Common Pitfalls and How to Avoid Them
- Cable mismatch – A 50 Ω coax that is slightly off can create standing waves that look like filter ripple. Always calibrate the VNA with the same cable you will use for testing.
- Ground loops – Connecting the filter ground to a chassis ground that is not at the same potential as the VNA can inject low‑frequency noise. Keep the ground path short and use a single point of reference.
- Component tolerances – A 5 % tolerance capacitor can shift the cutoff by a noticeable amount. For production designs, specify 1 % or better, or design the filter to be tolerant of the expected spread.
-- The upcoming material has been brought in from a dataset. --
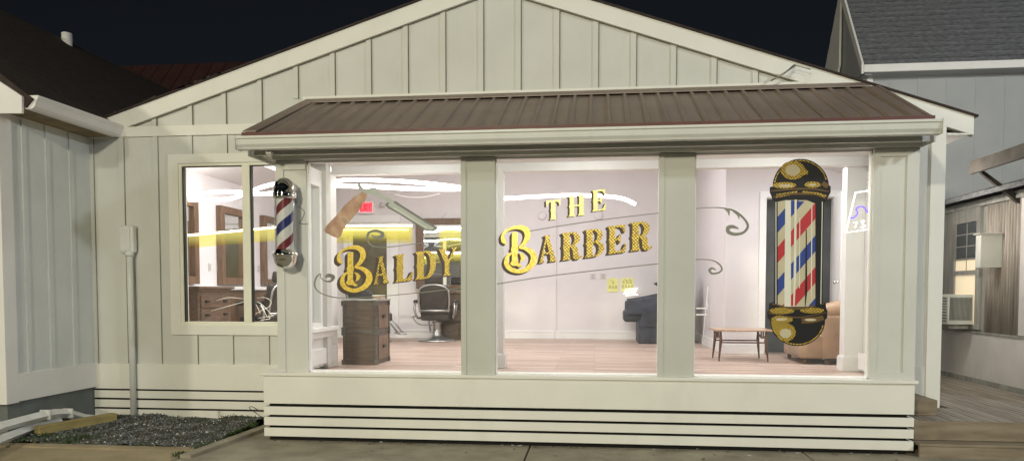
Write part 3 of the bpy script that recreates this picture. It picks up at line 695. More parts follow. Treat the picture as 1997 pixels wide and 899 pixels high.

- Solder bridges – A tiny solder bridge between a trace and ground can add a shunt capacitance that you will not see in the schematic. Inspect the board under a magnifier before the first measurement.
A Little Story from My Lab
Last semester I was helping a graduate student debug a 3.5 GHz HPF for a small satellite transceiver. The VNA showed a perfect roll‑off, but the on‑board test showed a persistent low‑frequency ripple. After a long night of hunting, we discovered that the filter’s ground via was placed right next to a high‑current digital line. The switching current was coupling into the filter’s ground plane, creating a tiny but enough low‑frequency feed‑through to spoil the signal. Moving the via a few millimeters solved the problem, and the student got a big grin when the link budget finally closed. The lesson? In RF, even a millimeter can be a megahertz.
Bottom Line
Testing and tuning a high‑pass filter is a blend of careful measurement, thoughtful layout review, and a bit of trial‑and‑error with component values. By following a systematic approach—baseline sweep, layout check, component tweaking, resonance hunting, temperature sweep, and system verification—you can turn a theoretical filter into a reliable part of any RF system. Remember, the goal is not just to meet a spec on paper, but to keep the signal clean where it really matters: in the hands of the user.